On cross-examination, the attorney may want to show the court that the witness should not be believed. A witness' credibility may be impeached by showing evidence of the witness' character and conduct, prior convictions, and prior inconsistent statements. If the witness testifies differently from the information in their sworn affidavit, it may then be necessary to "impeach" the witness. That is, the attorney will want to show that the witness previously said something that contradicts the testimony on the stand.


Impeachment Procedure


Impeachment may be done by comparing what a witness says on the witness stand at trial to what is contained in the witness' affidavit. By pointing out the differences between what a witness now says and what the witness' affidavit says, the attorney shows that the witness has contradicted himself or herself.


Who May Impeach?


Any party, including the party calling the witness, may attack the credibility of a witness by:


1. Introducing statements of the witness which are inconsistent with his/her present testimony;


2. Showing that the witness is biased;


3. Attaching the character of the witness in accordance with the state mock trial competition rules of evidence and procedure;


4. Showing a defect of capacity, ability, or opportunity in the witness to observe, remember, or recount the matters about which he/she testified; and


5. Proof by other witnesses that material facts are not as testified to by the witness being impeached.

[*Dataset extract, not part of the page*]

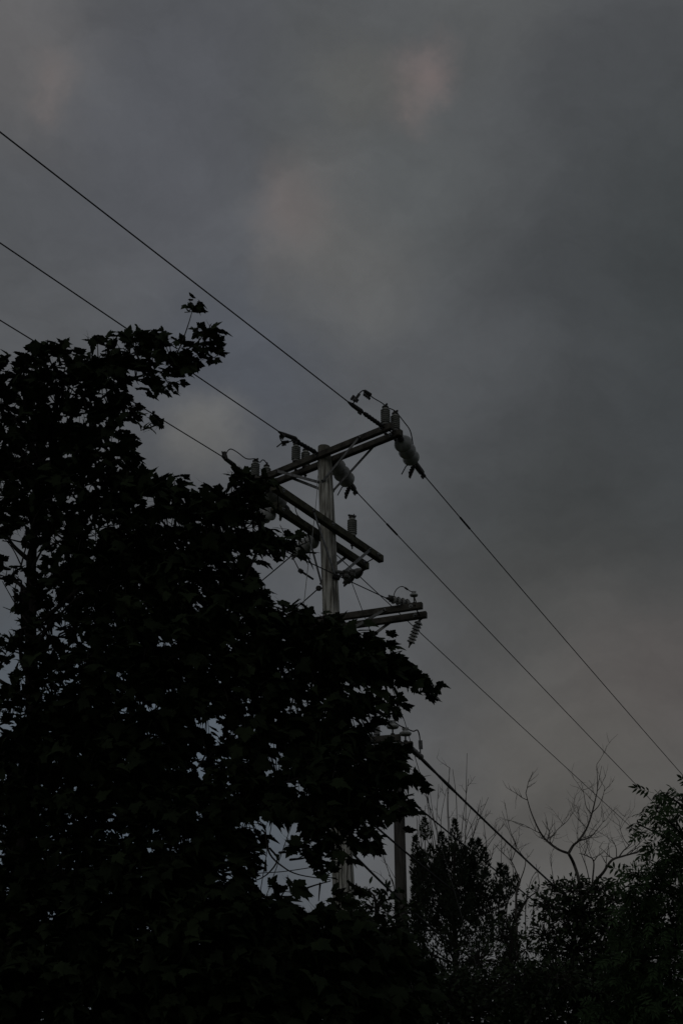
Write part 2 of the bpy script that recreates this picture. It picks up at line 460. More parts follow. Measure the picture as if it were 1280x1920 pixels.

Conviction of Certain Crimes as Impeachment


A party may attack the credibility of any witness, including an accused, by evidence that the witness has been convicted of a crime if the crime was punishable by death or imprisonment in excess of 1 year under the law under which he was convicted, or if the crime involved dishonesty or a false statement regardless of the punishment, with the following exceptions:


1. Evidence of any such conviction is inadmissible in a civil trial if it is so remote in time as to have no bearing on the present character of the witness.


2. Evidence of juvenile adjudications is inadmissible under this subsection.


Prior Statements of Witness


1. When witness is examined concerning his prior written statement or concerning an oral statement that has been reduced to writing, the court, on motion of the adverse party, shall order the statement to be shown to the witness or its contents disclosed to him.


2. Extrinsic evidence of a prior inconsistent statement by a witness is inadmissible unless the witness is first afforded an opportunity to explain or deny the prior statement and the opposing party is afforded an opportunity to interrogate him on it, or the interests of justice otherwise require. If a witness denies making or does not distinctly admit that he has made the prior inconsistent statement, extrinsic evidence of such statement is admissible. This subsection is not applicable to admissions of a party-opponent.


3. Re-direct and re-cross examination/questioning. If the credibility or reputation for truthfulness of the witness has been attacked on cross-examination, the attorney whose witness has been damaged may wish to ask several more questions. These questions should be limited to the damage the attorney thinks has been done and should be phrased so as to try to "save" the witness' truth-telling image in the eyes of the court. Re-direct examination is limited to issues raised by the attorney on cross-examination. Re-cross examinations follows re-direct examination but is limited to the issues raised on re-direct only and should avoid repetition. The presiding judge may exercise reasonable control over questioning so as to make questioning effective to ascertain truth, avoid needless waste of time, and protect witnesses from harassment.